RBI placed me on a short-term job as billing clerk at Brewster-Crittenden, a grocery wholesaler on King Street, that paid $16 a week. It was the most dismal work I have ever experienced. The office was a typical old-time sweatshop where president Manning oversaw the staff from his desk on a dais in the middle of the dimly lit room of clerks and bookkeepers. I was happy to be laid off six months later, about a week after I spent New Years day recording inventory with the rest of the staff.

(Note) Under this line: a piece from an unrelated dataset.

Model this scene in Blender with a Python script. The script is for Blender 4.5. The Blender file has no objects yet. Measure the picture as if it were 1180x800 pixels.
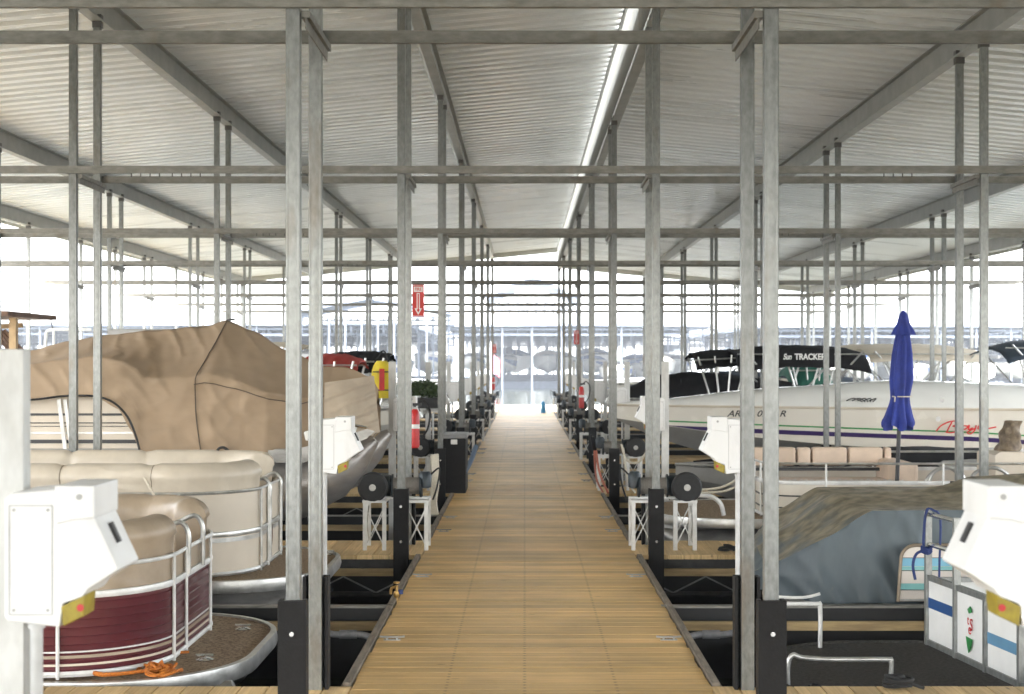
import bpy, bmesh, math, random
from mathutils import Vector, Matrix
random.seed(7)
R = math.radians
SC = bpy.context.scene
COL = SC.collection
F = 1710.0; PX0 = 604.5; PY0 = 417.0; EYE = 1.66; CX = 0.035
def X(px, D): return (px-PX0)*D/F
def Z(py, D): return EYE-(py-PY0)*D/F

# ------------------------------------------------------------------ materials
MATS = {}
def pm(name, c, c2=None, scale=8.0, rough=0.5, metal=0.0, bump=0.0, bscale=None, stretch=(1,1,1), rnd=0.0, lo=0.35, hi=0.65, spec=0.5, island=0.0, detail=5.0, coat=0.0):
    if name in MATS: return MATS[name]
    m = bpy.data.materials.new(name); m.use_nodes = True
    nt = m.node_tree; N = nt.nodes; L = nt.links
    b = N['Principled BSDF']
    b.inputs['Roughness'].default_value = rough
    b.inputs['Metallic'].default_value = metal
    b.inputs['Specular IOR Level'].default_value = spec
    b.inputs['Coat Weight'].default_value = coat
    c = tuple(c)+(1,) ; c2 = tuple(c2)+(1,) if c2 else tuple(v*0.75 for v in c[:3])+(1,)
    tc = N.new('ShaderNodeTexCoord'); mp = N.new('ShaderNodeMapping'); mp.inputs['Scale'].default_value = stretch
    L.new(tc.outputs['Object'], mp.inputs['Vector'])
    nz = N.new('ShaderNodeTexNoise'); nz.inputs['Scale'].default_value = scale; nz.inputs['Detail'].default_value = detail
    nz.inputs['Roughness'].default_value = 0.6
    L.new(mp.outputs['Vector'], nz.inputs['Vector'])
    cr = N.new('ShaderNodeValToRGB'); cr.color_ramp.elements[0].position = lo; cr.color_ramp.elements[1].position = hi
    cr.color_ramp.elements[0].color = c2; cr.color_ramp.elements[1].color = c
    L.new(nz.outputs['Fac'], cr.inputs['Fac'])
    out = cr.outputs['Color']
    if rnd or island:
        hs = N.new('ShaderNodeHueSaturation'); L.new(out, hs.inputs['Color'])
        mr = N.new('ShaderNodeMapRange')
        a = island or rnd
        mr.inputs['To Min'].default_value = 1-a; mr.inputs['To Max'].default_value = 1+a
        if island:
            g = N.new('ShaderNodeNewGeometry'); L.new(g.outputs['Random Per Island'], mr.inputs['Value'])
        else:
            g = N.new('ShaderNodeObjectInfo'); L.new(g.outputs['Random'], mr.inputs['Value'])
        L.new(mr.outputs['Result'], hs.inputs['Value']); out = hs.outputs['Color']
    L.new(out, b.inputs['Base Color'])
    if bump:
        n2 = N.new('ShaderNodeTexNoise'); n2.inputs['Scale'].default_value = bscale or scale*2; n2.inputs['Detail'].default_value = 4
        L.new(mp.outputs['Vector'], n2.inputs['Vector'])
        bp = N.new('ShaderNodeBump'); bp.inputs['Strength'].default_value = bump; bp.inputs['Distance'].default_value = 0.02
        L.new(n2.outputs['Fac'], bp.inputs['Height']); L.new(bp.outputs['Normal'], b.inputs['Normal'])
    # slight roughness breakup
    mrr = N.new('ShaderNodeMapRange'); mrr.inputs['To Min'].default_value = max(0.02, rough-0.08); mrr.inputs['To Max'].default_value = min(1, rough+0.1)
    L.new(nz.outputs['Fac'], mrr.inputs['Value']); L.new(mrr.outputs['Result'], b.inputs['Roughness'])
    MATS[name] = m
    return m

GALV  = pm('galvanised_steel', (.325,.335,.325), (.20,.208,.20), 34, .36, .5, .08, 120, (1,1,.5), rnd=.14, lo=.3, hi=.7)
GALVD = pm('galvanised_beam', (.29,.28,.25), (.165,.158,.138), 26, .5, .35, .12, 50, (.4,1,1), rnd=.08, lo=.3, hi=.7)
GIRD  = pm('grey_girder', (.42,.42,.40), (.33,.33,.31), 4, .5, .25, .05)
ROOF  = pm('roof_sheet', (.86,.88,.88), (.77,.785,.78), 1.1, .27, .0, .03, 6, (.25,1,1))
SLEEV = pm('black_plastic', (.012,.0115,.0115), (.008,.0075,.0075), 30, .55, 0, .08, 90, spec=.22)
FLOATM= pm('dock_float', (.012,.012,.012), (.008,.008,.008), 6, .6)
WOOD  = pm('deck_wood', (.80,.545,.235), (.49,.31,.115), 3.2, .5, 0, .2, 20, (.45,14,1), island=.17, lo=.28, hi=.72, spec=.3)
WOODF = pm('finger_wood', (.80,.59,.31), (.50,.34,.155), 3.6, .62, 0, .25, 20, (22,.5,1), island=.18, lo=.28, hi=.72, spec=.3)
CURB  = pm('curb_wood', (.26,.22,.17), (.13,.105,.08), 7, .8, 0, .35, 30, (6,.7,1))
BEAMW = pm('beam_wood', (.52,.38,.19), (.34,.24,.12), 6, .7, 0, .2, 20, (.6,6,6))
DARK  = pm('dark_steel', (.05,.048,.045), (.025,.024,.022), 12, .55, .3)
WHITEP= pm('white_box_plastic', (.80,.80,.79), (.70,.695,.68), 5, .4, 0, .03, 40, (1,1,.5), lo=.30, hi=.52)
WHITED= pm('painted_post', (.64,.64,.62), (.40,.395,.37), 7, .5, .1, .1, 40, (1,1,.4), lo=.3, hi=.6)
YEL   = pm('yellow_socket', (.36,.28,.02), (.22,.16,.015), 20, .4)
RED   = pm('red_plastic', (.55,.02,.02), (.42,.015,.015), 20, .35)
REDS  = pm('red_sign', (.60,.03,.025), (.50,.03,.025), 20, .45)
ALU   = pm('aluminium', (.62,.62,.60), (.42,.42,.40), 9, .33, .75, .06, 30, rnd=.05)
ALUD  = pm('weathered_aluminium', (.46,.45,.43), (.26,.255,.24), 3.5, .38, .45, .1, 18, (1,1,2.5))
CHROME= pm('polished_rail', (.75,.75,.73), (.55,.55,.53), 9, .16, .95)
ALUW  = pm('white_aluminium', (.76,.76,.74), (.60,.60,.58), 9, .38, .15)
MAROON= pm('maroon_panel', (.12,.026,.033), (.09,.02,.025), 5, .32, .1, coat=.4)
CREAMP= pm('cream_panel', (.66,.585,.48), (.60,.53,.43), 3, .38)
CREAM = pm('cream_vinyl', (.64,.57,.465), (.54,.475,.38), 4, .42, 0, .12, 14)
TANV  = pm('tan_vinyl', (.40,.315,.225), (.30,.235,.165), 4, .40, 0, .12, 14)
PEACH = pm('peach_vinyl', (.66,.52,.40), (.54,.42,.32), 4, .45, 0, .12, 14)
CARPET= pm('deck_carpet', (.40,.31,.215), (.19,.135,.09), 55, .95, 0, .6, 120, spec=.1, lo=.38, hi=.6)
CARPG = pm('grey_carpet', (.085,.080,.074), (.048,.045,.041), 40, .95, 0, .5, 120, spec=.1)
CANVAS= pm('tan_canvas', (.40,.30,.205), (.345,.258,.175), 2.2, .85, 0, .12, 5, (1,1,2.2), spec=.2)
CANVL = pm('sunlit_canvas', (.52,.44,.34), (.42,.35,.27), 3, .85, 0, .15, 8, spec=.2)
BLKC  = pm('black_canvas', (.016,.015,.016), (.010,.010,.0105), 5, .85, 0, .2, 14, spec=.15)
NAVYC = pm('navy_canvas', (.022,.036,.055), (.014,.024,.04), 5, .75, 0, .2, 14)
GRNC  = pm('green_canvas', (.012,.13,.085), (.008,.09,.06), 5, .7, 0, .2, 14)
BEIGC = pm('beige_canvas', (.60,.54,.44), (.50,.44,.35), 3, .8, 0, .15, 8)
REDC  = pm('red_canvas', (.45,.04,.03), (.30,.03,.02), 3, .8, 0, .15, 8)
GELW  = pm('white_gelcoat', (.78,.78,.74), (.72,.715,.68), 1.5, .22, 0, coat=.5)
GELC  = pm('cream_gelcoat', (.74,.71,.64), (.68,.65,.58), 1.5, .25, 0, coat=.5)
GELG  = pm('grey_gelcoat', (.32,.315,.30), (.26,.255,.24), 2.5, .3, 0, coat=.3)
BLACK = pm('black_trim', (.02,.02,.022), (.015,.015,.016), 10, .4)
RUBB  = pm('tyre_rubber', (.02,.02,.02), (.012,.012,.012), 30, .7)
MOTOR = pm('motor_paint', (.03,.045,.055), (.018,.022,.026), 20, .4, .2)
STEELC= pm('steel_cable', (.30,.28,.25), (.16,.14,.12), 60, .5, .6, .5, 120, (14,1,1))
ORANG = pm('orange_rope', (.62,.20,.02), (.34,.09,.01), 120, .7)
BLUER = pm('blue_rope', (.02,.04,.16), (.015,.03,.11), 120, .7)
BLKR  = pm('black_rope', (.02,.02,.02), (.01,.01,.01), 120, .8)
WHTR  = pm('white_rope', (.66,.62,.52), (.48,.44,.36), 120, .8)
UMBR  = pm('blue_umbrella_cloth', (.030,.055,.33), (.018,.032,.20), 6, .75, 0, .1, 12)
HOSE  = pm('grey_conduit', (.22,.22,.23), (.16,.16,.17), 30, .45)
CONDU = pm('pale_conduit', (.62,.62,.61), (.48,.48,.47), 9, .45)
BRASS = pm('brass', (.50,.33,.12), (.36,.22,.08), 30, .35, .9)
BLUEP = pm('blue_stripe', (.02,.085,.26), (.015,.07,.22), 6, .4)
BLUEL = pm('pale_blue_stripe', (.13,.29,.44), (.11,.25,.39), 6, .4)
TEALS = pm('teal_stripe', (.22,.48,.46), (.18,.42,.41), 6, .45)
SKYS  = pm('sky_stripe', (.18,.42,.55), (.15,.36,.49), 6, .45)
GRNS  = pm('green_stripe', (.03,.28,.07), (.03,.24,.06), 6, .35)
PURP  = pm('purple_stripe', (.035,.018,.11), (.03,.014,.09), 6, .35)
REDL  = pm('red_lettering', (.60,.02,.02), (.50,.02,.02), 6, .4)
WHT   = pm('white_paint', (.80,.80,.78), (.74,.74,.72), 6, .5)
LEAF  = pm('leaf_green', (.075,.12,.03), (.03,.055,.015), 14, .7, rnd=.2)
BRNW  = pm('brown_wood', (.16,.085,.05), (.09,.05,.03), 8, .7)
TIMB  = pm('pale_timber', (.46,.32,.17), (.34,.23,.12), 8, .7)
GLASS = pm('dark_window', (.05,.06,.07), (.035,.04,.05), 3, .08, 0, coat=.6)
YELV  = pm('yellow_fabric', (.72,.56,.02), (.58,.44,.02), 6, .7, 0, .3, 12)
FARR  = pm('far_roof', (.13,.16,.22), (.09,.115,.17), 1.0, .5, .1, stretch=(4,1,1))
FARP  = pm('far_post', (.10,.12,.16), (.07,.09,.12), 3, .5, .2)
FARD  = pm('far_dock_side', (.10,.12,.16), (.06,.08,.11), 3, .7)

def tarp_mat():
    m = pm('weathered_tarp', (.088,.112,.124), (.058,.077,.088), 3.0, .5, 0, .25, 5, (1,1,.5))
    nt = m.node_tree; N = nt.nodes; L = nt.links; b = N['Principled BSDF']
    old = b.inputs['Base Color'].links[0].from_socket
    g = N.new('ShaderNodeNewGeometry'); sp = N.new('ShaderNodeSeparateXYZ'); L.new(g.outputs['True Normal'], sp.inputs[0])
    nz = N.new('ShaderNodeTexNoise'); nz.inputs['Scale'].default_value = 5; tc = N.new('ShaderNodeTexCoord'); L.new(tc.outputs['Object'], nz.inputs['Vector'])
    ad = N.new('ShaderNodeMath'); ad.operation = 'MULTIPLY_ADD'; L.new(nz.outputs['Fac'], ad.inputs[0]); ad.inputs[1].default_value = .5
    ab = N.new('ShaderNodeMath'); ab.operation = 'ABSOLUTE'; L.new(sp.outputs['Z'], ab.inputs[0]); L.new(ab.outputs[0], ad.inputs[2])
    mr = N.new('ShaderNodeMapRange'); mr.inputs['From Min'].default_value = .93; mr.inputs['From Max'].default_value = 1.12; L.new(ad.outputs[0], mr.inputs['Value'])
    n3 = N.new('ShaderNodeTexNoise'); n3.inputs['Scale'].default_value = 9; L.new(tc.outputs['Object'], n3.inputs['Vector'])
    cr = N.new('ShaderNodeValToRGB'); cr.color_ramp.elements[0].color = (.115,.098,.062,1); cr.color_ramp.elements[1].color = (.29,.25,.17,1)
    cr.color_ramp.elements[0].position = .35; cr.color_ramp.elements[1].position = .65
    L.new(n3.outputs['Fac'], cr.inputs['Fac'])
    mx = N.new('ShaderNodeMix'); mx.data_type = 'RGBA'
    L.new(mr.outputs['Result'], mx.inputs['Factor']); L.new(old, mx.inputs['A']); L.new(cr.outputs['Color'], mx.inputs['B'])
    L.new(mx.outputs['Result'], b.inputs['Base Color'])
    return m
TARP = tarp_mat()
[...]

On Friday before New Years, I caught a ride to Dundee with Kenneth Kent and his wife Lois, both from Dundee but now working in Rochester. Kenny was a pretty wild driver, and we were really moving after we passed the hamlet of Potter heading toward Penn Yan. About three miles east of Potter, we came to a curve at the bottom of a short hill where the road was covered with black glare ice. The car spun out of control, crossed a ditch, narrowly missed some large trees that seemed to jump up to my window as the car changed directions, and did at least one roll-over before it came to rest in a field, right side up. I crawled out to help Kenny and Lois, unhurt except for Kenny's bloody nose. A passing motorist agreed to send help. We could only wait in the cold dark for what seemed hours. To my surprise Esther and my friend, Tony Klug, appeared out of the night.

Esther had been waiting with my Dad and Mother in their restaurant when she got the news of the accident from the motorist we had talked to at the scene some eighteen miles away. Tony had walked into the restaurant looking for me, and Esther insisted that they drive out to find me.

Sunday I borrowed dad's car, picked up the Kents, and got to Rochester for the New Year's inventory. I had not been told that I was about to be laid off.